What needs to be done
Write out exactly the lines below that run from the one containing "Write part 2" through the one containing "curtain(3.24, 3.98, 6.98, 'wide", both included, with no other lines.

[START OF Available data]

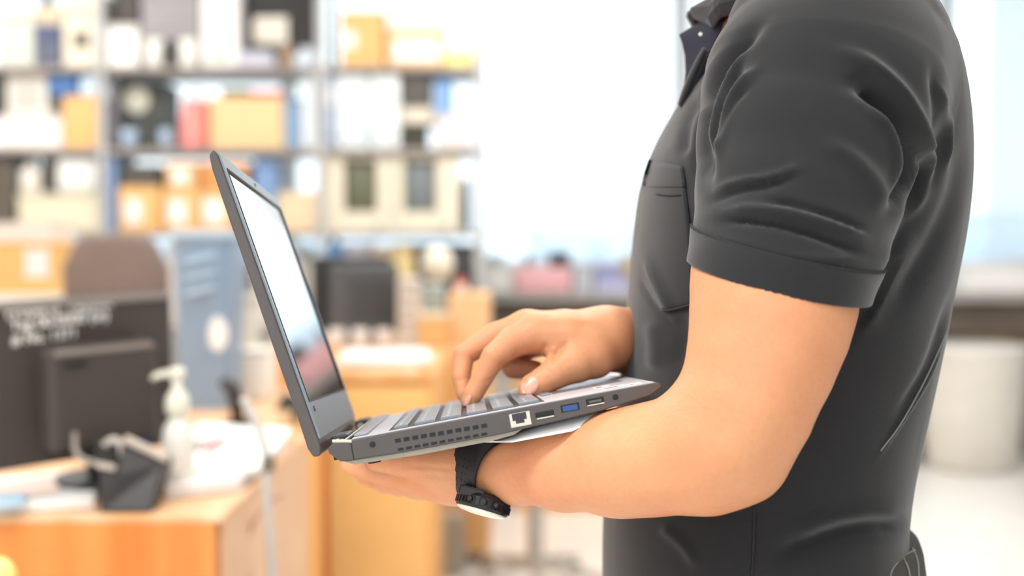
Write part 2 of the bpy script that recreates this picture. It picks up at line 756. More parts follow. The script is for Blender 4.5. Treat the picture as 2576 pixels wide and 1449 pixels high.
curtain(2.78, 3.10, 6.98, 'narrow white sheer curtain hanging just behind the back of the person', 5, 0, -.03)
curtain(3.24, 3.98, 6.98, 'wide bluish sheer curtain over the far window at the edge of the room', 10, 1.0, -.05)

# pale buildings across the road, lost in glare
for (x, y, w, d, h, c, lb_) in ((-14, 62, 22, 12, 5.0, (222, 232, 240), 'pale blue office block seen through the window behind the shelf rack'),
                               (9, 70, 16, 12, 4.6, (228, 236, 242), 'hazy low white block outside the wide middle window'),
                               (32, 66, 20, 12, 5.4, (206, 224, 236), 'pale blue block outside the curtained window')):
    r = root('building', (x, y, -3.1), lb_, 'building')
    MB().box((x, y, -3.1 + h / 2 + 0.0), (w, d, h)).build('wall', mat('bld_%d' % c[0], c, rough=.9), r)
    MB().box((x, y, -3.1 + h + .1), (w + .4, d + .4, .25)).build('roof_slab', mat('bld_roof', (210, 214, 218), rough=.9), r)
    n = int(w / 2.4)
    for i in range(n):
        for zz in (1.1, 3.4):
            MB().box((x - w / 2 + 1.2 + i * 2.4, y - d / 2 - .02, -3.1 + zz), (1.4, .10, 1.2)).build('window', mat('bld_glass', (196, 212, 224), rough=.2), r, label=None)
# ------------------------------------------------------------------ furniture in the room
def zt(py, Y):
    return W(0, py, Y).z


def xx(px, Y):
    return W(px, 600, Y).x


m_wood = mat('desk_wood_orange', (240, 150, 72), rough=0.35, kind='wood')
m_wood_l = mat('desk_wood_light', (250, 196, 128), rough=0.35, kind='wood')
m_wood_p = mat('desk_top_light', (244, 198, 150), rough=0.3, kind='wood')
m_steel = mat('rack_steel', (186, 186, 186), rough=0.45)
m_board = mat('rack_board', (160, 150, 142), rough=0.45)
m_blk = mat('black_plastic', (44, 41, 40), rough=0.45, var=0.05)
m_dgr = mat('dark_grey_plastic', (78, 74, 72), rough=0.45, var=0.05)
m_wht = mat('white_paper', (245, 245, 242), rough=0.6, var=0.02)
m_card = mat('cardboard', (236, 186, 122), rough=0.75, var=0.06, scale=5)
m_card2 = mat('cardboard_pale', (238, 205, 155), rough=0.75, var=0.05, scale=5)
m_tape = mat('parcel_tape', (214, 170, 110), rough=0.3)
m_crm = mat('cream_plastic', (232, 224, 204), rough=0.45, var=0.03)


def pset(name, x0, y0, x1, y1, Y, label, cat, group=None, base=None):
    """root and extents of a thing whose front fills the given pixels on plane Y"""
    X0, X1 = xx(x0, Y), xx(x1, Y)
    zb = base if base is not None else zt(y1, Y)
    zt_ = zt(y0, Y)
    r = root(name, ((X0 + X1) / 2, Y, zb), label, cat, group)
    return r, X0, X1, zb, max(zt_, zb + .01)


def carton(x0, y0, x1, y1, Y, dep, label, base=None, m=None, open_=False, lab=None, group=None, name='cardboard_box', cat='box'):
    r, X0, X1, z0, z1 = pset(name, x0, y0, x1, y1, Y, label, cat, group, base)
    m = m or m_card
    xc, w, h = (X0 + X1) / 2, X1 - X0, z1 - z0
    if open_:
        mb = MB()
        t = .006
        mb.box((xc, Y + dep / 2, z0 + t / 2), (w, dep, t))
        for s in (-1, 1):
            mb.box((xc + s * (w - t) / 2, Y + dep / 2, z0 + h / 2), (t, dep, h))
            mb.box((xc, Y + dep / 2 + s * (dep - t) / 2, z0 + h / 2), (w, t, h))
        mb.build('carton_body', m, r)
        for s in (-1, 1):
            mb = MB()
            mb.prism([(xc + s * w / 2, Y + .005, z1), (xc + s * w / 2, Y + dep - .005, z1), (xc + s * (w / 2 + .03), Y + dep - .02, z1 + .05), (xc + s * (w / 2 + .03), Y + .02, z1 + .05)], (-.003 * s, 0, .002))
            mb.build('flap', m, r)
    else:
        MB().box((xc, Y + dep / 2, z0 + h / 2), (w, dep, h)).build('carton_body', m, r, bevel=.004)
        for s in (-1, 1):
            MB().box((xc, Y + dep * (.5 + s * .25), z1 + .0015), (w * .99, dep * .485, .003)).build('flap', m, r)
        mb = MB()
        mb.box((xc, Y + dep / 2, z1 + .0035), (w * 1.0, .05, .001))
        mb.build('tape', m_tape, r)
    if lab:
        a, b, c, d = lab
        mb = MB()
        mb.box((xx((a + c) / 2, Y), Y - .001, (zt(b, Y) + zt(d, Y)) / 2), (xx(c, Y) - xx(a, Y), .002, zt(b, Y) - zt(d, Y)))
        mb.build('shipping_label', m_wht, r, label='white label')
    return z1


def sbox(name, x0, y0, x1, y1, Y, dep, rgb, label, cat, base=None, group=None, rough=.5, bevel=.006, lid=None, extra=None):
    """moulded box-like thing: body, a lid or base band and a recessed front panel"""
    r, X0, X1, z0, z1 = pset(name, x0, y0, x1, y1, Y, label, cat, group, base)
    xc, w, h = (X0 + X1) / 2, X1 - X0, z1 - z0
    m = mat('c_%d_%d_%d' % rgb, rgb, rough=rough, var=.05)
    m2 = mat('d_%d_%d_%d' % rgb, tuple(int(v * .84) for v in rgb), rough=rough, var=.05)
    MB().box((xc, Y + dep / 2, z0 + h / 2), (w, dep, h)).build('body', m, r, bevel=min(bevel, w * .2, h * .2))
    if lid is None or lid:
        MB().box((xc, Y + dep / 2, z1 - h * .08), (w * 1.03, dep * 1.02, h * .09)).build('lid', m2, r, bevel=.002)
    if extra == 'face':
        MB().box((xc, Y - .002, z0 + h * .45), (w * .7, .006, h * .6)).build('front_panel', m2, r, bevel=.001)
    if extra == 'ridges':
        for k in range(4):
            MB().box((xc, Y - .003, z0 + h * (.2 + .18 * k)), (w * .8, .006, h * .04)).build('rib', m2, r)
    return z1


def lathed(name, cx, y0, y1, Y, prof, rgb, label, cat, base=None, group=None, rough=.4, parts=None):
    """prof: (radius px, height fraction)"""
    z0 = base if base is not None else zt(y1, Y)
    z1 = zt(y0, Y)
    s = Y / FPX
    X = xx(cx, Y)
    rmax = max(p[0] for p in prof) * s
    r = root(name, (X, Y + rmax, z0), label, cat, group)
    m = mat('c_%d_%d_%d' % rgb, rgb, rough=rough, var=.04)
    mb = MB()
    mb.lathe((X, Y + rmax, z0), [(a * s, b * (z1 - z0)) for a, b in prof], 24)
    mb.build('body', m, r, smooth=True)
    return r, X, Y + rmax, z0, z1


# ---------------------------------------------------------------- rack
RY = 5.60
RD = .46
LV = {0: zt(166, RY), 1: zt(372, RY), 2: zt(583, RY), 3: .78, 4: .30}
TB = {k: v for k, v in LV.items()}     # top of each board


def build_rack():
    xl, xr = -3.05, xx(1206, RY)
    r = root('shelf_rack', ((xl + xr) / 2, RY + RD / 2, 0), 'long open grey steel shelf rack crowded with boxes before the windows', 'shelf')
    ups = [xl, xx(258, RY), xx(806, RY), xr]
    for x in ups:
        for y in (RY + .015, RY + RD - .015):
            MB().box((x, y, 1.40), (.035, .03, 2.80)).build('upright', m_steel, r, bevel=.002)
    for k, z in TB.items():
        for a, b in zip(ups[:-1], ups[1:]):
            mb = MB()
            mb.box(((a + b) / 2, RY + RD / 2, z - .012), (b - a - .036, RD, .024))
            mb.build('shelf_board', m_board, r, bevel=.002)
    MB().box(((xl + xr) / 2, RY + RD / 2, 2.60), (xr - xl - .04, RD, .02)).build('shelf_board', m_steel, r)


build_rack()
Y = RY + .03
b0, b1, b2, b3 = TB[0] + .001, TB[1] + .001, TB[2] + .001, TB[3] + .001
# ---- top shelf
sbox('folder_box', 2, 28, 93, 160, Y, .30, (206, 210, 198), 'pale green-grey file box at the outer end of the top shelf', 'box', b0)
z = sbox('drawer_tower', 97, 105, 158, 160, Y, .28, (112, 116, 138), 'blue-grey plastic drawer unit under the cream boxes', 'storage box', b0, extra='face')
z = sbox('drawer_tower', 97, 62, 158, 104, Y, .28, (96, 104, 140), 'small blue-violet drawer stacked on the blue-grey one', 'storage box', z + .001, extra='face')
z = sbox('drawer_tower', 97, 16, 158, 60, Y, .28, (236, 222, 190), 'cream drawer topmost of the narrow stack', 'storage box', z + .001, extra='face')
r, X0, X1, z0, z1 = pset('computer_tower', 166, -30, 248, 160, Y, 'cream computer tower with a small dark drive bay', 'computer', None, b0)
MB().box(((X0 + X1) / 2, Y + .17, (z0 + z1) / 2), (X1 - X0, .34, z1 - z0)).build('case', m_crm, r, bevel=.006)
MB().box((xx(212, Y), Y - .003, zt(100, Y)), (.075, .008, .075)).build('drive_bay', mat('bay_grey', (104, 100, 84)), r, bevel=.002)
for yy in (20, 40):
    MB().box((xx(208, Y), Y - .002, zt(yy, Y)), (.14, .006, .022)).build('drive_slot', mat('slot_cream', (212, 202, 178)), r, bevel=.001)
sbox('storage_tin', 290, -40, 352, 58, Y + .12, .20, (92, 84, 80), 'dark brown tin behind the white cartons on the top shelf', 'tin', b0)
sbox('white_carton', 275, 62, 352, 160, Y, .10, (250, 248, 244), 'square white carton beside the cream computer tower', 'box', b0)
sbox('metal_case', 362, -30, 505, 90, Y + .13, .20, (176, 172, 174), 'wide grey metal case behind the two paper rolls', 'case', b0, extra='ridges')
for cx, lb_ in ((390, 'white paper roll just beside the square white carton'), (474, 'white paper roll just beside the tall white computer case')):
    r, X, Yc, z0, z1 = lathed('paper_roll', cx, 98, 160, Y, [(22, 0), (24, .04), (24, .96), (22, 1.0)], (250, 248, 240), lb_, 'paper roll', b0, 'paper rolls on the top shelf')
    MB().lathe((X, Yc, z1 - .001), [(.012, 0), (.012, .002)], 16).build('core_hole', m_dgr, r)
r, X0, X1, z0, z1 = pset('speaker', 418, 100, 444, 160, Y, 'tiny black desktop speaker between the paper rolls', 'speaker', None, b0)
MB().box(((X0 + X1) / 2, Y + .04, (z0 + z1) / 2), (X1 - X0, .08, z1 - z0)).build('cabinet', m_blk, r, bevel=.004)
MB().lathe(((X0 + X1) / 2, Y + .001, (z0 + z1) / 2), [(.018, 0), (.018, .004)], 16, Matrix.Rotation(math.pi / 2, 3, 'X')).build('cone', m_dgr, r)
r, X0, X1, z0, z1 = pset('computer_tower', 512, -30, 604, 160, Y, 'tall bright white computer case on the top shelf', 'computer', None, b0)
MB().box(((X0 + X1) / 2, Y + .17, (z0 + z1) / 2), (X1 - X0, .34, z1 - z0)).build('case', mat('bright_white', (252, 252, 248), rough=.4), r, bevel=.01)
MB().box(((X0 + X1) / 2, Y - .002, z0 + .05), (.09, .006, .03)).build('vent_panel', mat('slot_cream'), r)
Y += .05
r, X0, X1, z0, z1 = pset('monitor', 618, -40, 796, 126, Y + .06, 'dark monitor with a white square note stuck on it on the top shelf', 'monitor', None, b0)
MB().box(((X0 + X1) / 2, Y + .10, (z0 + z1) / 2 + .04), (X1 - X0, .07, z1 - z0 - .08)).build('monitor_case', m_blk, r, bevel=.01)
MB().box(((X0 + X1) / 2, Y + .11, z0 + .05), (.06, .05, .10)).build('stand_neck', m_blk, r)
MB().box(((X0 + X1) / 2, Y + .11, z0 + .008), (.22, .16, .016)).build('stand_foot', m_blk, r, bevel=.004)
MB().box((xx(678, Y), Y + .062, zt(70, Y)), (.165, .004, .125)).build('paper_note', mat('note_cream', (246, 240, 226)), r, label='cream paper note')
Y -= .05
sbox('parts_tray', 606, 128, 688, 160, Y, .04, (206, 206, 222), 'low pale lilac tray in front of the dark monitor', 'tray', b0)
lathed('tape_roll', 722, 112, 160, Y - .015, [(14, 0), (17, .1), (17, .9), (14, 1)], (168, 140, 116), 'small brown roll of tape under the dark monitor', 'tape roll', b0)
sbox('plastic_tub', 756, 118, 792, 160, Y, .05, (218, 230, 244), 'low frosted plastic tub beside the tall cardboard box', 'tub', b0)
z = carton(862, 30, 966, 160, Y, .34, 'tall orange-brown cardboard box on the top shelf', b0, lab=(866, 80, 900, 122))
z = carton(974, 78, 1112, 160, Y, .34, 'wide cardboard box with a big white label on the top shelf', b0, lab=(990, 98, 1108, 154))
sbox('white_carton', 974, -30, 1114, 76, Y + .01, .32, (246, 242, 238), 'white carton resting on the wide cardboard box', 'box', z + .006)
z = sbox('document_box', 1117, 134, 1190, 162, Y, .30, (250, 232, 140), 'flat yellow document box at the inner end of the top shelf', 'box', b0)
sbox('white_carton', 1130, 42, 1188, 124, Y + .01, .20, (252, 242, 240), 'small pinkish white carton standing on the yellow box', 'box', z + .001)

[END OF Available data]
[START OF Available data]

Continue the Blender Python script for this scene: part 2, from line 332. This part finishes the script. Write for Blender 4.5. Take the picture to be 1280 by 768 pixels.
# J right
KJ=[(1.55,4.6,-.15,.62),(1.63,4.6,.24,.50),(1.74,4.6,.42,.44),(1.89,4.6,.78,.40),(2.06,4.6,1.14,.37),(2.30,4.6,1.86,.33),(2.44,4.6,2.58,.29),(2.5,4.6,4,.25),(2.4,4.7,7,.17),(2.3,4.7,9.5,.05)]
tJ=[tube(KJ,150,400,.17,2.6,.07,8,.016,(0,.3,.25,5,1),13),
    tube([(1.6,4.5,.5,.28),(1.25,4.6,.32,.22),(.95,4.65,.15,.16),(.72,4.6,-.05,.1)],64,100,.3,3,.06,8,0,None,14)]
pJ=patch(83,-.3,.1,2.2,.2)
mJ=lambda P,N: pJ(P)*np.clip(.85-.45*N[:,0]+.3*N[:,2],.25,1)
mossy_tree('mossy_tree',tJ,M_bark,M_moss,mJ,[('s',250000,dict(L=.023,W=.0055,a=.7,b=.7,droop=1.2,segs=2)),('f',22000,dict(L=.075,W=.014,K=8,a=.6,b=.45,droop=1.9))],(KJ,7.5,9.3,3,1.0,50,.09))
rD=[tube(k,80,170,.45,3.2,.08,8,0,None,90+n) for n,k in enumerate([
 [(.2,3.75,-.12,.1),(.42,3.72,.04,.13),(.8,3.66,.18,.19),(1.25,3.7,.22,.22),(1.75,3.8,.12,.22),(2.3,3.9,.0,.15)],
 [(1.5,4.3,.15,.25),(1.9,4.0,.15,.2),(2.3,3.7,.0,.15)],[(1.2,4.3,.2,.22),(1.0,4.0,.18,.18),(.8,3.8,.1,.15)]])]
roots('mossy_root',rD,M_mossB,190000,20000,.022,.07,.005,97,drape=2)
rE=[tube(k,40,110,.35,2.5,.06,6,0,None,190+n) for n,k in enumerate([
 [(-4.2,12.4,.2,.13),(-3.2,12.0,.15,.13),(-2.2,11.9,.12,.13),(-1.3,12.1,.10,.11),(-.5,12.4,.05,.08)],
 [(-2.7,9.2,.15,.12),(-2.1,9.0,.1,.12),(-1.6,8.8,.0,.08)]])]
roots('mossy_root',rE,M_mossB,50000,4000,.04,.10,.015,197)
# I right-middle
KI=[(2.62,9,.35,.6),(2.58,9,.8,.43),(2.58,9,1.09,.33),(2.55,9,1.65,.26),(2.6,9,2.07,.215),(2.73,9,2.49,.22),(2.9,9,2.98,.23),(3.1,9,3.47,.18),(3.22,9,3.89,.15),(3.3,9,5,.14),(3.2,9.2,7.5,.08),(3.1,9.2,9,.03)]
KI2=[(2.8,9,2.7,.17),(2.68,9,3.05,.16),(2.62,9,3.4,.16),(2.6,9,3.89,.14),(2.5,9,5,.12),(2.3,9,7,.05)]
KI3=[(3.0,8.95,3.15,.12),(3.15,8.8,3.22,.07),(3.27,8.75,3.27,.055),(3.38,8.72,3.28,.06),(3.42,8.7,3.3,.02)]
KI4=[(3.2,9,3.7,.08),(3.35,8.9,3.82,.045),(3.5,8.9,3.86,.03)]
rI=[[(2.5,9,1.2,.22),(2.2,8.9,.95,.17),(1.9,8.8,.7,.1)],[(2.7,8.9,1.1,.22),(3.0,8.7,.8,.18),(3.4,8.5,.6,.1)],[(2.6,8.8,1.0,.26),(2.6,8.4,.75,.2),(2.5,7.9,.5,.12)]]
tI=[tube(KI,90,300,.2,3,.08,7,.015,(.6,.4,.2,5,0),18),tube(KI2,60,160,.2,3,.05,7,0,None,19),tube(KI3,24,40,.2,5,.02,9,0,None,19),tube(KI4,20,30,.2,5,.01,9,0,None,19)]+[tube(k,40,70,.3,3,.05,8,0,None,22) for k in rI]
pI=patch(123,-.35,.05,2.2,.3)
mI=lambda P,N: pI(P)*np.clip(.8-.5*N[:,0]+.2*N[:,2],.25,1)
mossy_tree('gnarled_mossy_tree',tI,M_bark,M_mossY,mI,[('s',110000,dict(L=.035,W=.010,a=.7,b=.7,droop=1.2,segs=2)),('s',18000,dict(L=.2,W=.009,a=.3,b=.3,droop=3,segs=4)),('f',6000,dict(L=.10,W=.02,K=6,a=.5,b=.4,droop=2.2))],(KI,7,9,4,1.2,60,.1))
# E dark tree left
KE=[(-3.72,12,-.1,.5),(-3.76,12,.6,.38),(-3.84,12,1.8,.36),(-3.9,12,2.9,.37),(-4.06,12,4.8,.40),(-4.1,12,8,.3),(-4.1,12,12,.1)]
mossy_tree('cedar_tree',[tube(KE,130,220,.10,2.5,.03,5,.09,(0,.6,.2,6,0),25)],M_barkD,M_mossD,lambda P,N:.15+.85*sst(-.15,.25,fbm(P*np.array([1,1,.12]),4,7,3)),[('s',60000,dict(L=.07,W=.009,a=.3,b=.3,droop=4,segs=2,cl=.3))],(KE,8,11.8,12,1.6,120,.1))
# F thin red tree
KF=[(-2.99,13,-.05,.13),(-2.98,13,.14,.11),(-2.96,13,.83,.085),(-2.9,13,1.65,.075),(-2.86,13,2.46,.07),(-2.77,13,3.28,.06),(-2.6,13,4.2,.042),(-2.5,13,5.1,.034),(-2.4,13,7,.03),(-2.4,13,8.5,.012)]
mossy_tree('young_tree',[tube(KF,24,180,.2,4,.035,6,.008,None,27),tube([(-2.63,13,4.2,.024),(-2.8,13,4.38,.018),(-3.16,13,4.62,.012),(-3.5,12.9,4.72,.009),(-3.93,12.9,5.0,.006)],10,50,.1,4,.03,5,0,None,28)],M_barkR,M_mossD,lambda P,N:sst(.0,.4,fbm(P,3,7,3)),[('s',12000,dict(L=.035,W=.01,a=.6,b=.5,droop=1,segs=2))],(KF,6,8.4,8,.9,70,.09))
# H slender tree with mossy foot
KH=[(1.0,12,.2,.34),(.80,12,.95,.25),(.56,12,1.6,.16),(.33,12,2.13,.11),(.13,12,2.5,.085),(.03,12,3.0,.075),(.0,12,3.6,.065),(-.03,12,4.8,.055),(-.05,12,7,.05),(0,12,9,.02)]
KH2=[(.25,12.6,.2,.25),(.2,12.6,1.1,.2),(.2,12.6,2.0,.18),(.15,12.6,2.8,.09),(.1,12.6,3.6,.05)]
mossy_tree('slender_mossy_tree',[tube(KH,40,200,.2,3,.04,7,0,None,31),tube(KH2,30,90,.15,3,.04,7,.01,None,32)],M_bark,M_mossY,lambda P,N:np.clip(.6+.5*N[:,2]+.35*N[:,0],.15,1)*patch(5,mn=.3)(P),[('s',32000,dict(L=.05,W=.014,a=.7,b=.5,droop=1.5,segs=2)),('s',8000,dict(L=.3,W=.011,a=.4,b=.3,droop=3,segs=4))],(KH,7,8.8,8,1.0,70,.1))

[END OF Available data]

Exercise result
Write part 2 of the bpy script that recreates this picture. It picks up at line 756. More parts follow. The script is for Blender 4.5. Treat the picture as 2576 pixels wide and 1449 pixels high.
curtain(2.78, 3.10, 6.98, 'narrow white sheer curtain hanging just behind the back of the person', 5, 0, -.03)
curtain(3.24, 3.98, 6.98, 'wide bluish sheer curtain over the far window at the edge of the room', 10, 1.0, -.05)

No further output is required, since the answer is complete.